THE INPUT —

- - - - -

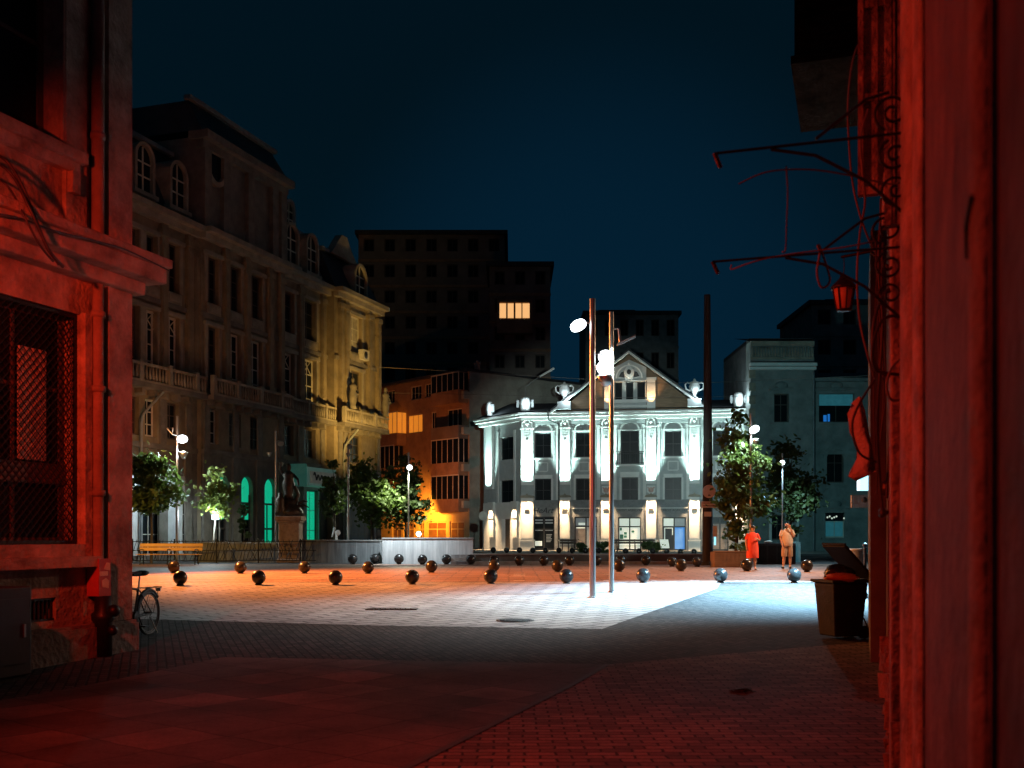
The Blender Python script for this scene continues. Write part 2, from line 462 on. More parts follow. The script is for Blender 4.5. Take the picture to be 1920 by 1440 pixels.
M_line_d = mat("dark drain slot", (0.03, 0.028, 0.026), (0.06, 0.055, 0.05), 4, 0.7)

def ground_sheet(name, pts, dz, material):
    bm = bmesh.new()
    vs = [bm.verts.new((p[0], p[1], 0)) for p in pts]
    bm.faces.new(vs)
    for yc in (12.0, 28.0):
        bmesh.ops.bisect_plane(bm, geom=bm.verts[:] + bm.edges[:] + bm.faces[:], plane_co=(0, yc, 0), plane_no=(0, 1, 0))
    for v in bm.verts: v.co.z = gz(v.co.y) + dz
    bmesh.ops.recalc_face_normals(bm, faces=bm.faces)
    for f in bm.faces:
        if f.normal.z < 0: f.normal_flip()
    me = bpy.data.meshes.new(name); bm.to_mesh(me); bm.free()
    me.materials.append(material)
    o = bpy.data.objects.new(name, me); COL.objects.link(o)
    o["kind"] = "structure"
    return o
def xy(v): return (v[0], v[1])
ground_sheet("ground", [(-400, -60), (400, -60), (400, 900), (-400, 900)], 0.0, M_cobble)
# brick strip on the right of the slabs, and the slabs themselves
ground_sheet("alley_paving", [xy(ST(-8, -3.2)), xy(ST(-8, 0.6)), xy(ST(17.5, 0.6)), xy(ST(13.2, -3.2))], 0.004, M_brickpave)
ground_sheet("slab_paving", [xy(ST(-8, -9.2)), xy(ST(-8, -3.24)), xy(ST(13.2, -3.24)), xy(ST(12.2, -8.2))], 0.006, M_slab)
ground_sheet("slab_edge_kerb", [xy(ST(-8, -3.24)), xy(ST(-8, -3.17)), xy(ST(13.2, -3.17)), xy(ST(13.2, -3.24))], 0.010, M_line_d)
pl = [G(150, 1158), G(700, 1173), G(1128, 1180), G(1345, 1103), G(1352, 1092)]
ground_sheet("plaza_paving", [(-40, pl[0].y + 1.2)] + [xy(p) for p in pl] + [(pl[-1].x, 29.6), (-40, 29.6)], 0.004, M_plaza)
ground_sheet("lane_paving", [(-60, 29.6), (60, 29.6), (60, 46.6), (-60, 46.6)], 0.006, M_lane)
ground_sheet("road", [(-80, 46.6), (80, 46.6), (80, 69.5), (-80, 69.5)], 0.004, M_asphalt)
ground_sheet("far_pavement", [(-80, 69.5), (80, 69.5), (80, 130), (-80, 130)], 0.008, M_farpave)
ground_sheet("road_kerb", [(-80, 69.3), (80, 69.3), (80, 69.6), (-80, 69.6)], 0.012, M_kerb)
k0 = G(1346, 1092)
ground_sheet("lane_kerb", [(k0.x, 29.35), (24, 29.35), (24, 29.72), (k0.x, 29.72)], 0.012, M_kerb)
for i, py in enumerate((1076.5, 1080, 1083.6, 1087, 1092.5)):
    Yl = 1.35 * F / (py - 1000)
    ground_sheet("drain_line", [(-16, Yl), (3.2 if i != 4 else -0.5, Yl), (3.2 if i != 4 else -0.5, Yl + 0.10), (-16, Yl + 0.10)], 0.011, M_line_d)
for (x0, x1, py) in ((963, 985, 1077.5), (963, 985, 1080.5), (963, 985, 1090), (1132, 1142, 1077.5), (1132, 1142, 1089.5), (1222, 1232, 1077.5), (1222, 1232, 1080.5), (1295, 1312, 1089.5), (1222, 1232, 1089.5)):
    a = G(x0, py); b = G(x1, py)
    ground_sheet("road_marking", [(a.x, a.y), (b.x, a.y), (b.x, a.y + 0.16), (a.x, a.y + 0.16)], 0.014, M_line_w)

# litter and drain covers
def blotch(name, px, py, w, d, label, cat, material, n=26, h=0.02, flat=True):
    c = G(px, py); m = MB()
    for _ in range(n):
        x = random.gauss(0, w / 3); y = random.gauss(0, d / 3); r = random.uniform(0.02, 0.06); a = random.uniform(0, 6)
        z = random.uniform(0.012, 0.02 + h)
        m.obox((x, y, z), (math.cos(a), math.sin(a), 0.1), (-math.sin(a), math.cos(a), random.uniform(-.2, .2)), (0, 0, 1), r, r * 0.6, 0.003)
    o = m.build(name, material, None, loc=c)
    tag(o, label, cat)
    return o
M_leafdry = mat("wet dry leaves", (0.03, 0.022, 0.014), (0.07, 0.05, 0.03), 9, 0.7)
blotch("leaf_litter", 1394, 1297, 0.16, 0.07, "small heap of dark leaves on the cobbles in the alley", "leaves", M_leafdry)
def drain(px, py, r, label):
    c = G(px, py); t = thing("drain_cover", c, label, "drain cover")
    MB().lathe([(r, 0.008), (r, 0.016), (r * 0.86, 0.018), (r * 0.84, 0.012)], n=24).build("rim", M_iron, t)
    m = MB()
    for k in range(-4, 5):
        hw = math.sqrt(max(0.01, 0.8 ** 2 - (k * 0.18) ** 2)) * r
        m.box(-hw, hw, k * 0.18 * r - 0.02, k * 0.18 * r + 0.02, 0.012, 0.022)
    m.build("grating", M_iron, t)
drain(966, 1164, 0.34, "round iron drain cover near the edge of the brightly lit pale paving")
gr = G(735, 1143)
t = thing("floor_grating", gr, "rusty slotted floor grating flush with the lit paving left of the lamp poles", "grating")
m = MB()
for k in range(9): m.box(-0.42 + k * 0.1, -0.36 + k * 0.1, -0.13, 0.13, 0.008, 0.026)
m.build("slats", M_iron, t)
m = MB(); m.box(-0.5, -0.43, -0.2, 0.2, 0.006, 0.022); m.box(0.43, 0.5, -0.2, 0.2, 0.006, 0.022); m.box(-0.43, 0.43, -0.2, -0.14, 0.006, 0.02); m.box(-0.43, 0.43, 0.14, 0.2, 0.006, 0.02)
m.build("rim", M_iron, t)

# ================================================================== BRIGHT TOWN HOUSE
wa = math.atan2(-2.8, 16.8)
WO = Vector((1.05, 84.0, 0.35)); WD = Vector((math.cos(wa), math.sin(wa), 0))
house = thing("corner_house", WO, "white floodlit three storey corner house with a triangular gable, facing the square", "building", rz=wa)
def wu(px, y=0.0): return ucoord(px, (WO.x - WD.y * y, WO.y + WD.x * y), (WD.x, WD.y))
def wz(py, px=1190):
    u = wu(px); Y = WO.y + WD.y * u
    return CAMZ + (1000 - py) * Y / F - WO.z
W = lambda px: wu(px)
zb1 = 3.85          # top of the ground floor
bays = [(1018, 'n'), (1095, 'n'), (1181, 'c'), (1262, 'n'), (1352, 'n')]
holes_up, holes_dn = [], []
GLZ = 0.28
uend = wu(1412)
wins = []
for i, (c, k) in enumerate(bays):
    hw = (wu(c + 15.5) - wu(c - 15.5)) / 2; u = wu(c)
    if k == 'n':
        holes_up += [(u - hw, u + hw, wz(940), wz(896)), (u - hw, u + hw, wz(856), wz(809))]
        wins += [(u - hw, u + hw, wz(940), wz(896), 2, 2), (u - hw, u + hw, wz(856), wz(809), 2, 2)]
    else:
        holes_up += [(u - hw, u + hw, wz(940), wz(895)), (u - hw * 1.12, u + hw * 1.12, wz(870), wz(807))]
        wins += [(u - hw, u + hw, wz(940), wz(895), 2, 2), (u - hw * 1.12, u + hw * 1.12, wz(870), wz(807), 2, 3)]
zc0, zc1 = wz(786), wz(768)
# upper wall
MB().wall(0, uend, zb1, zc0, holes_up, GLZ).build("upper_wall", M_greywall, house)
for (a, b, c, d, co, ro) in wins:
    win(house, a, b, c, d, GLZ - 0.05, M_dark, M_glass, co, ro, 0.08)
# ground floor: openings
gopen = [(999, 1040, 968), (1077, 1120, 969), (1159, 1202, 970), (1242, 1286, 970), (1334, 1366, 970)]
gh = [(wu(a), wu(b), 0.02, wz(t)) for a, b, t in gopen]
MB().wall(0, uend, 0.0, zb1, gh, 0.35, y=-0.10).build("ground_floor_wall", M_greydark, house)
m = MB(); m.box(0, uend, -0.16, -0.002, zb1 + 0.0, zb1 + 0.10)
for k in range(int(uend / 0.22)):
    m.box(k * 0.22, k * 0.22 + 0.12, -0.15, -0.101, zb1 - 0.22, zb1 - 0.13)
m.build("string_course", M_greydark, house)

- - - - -

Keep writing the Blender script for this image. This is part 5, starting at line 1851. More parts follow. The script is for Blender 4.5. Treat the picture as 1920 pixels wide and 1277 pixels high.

- - - - -

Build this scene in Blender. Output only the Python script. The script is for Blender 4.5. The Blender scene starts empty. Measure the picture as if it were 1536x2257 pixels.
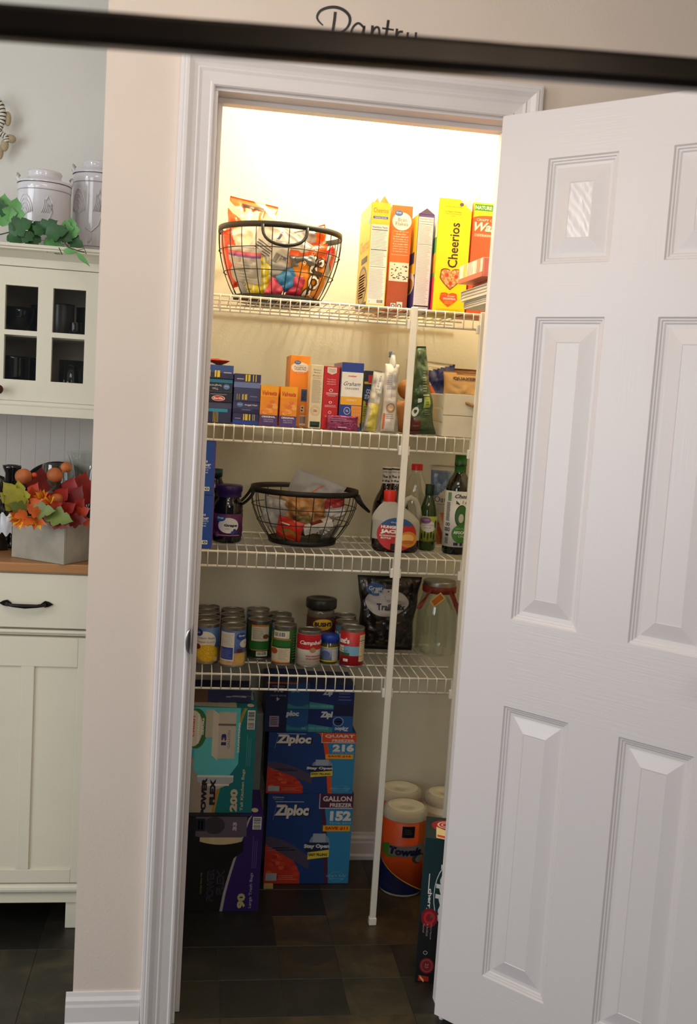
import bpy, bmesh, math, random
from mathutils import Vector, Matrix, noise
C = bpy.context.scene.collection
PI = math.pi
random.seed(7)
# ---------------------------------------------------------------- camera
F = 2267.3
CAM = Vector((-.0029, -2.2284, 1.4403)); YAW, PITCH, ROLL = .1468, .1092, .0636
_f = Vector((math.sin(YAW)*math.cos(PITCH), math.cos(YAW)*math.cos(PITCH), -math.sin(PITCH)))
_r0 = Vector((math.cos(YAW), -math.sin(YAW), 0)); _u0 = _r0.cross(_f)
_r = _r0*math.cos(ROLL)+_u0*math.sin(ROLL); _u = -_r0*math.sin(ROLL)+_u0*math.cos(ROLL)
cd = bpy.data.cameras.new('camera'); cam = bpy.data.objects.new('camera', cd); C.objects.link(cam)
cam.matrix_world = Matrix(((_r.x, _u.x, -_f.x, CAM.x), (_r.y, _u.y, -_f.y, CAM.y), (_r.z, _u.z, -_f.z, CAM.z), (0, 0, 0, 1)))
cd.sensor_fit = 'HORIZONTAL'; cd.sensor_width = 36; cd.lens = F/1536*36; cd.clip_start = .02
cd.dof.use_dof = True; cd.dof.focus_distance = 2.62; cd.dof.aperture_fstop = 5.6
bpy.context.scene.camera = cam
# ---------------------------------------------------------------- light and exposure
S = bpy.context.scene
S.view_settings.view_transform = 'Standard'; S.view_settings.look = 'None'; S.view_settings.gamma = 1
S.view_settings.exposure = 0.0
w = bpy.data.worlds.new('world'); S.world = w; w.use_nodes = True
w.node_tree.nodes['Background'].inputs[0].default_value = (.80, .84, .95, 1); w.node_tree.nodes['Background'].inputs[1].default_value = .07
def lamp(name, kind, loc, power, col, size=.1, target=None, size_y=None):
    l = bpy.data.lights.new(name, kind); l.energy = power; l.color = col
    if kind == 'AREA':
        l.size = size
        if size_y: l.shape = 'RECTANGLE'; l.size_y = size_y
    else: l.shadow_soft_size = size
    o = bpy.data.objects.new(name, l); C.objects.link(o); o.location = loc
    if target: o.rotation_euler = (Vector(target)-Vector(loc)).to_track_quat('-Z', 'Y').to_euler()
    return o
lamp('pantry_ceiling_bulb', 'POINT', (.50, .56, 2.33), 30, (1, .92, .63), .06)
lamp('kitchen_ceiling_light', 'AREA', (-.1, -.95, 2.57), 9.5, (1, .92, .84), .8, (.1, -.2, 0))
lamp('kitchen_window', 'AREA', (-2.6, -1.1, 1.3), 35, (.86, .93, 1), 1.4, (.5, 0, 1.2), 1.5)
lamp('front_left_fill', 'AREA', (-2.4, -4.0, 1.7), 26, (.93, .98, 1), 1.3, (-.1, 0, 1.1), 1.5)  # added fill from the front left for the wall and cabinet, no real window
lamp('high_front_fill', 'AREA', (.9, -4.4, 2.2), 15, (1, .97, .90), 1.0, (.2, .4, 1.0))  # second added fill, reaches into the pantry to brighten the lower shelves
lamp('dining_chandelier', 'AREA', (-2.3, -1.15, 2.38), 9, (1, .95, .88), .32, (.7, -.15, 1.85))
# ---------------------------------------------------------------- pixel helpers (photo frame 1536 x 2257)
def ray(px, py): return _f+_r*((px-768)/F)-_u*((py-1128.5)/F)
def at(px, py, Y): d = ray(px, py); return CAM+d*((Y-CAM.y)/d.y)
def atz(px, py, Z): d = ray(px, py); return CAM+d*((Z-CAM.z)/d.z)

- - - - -

SET TASK — Select, from the listing, all lines that include the word "Python".

REPLY TO THE EXERCISE —
The Blender Python script for this scene continues. Write part 2, from line 462 on. More parts follow. The script is for Blender 4.5. Take the picture to be 1920 by 1440 pixels.
Build this scene in Blender. Output only the Python script. The script is for Blender 4.5. The Blender scene starts empty. Measure the picture as if it were 1536x2257 pixels.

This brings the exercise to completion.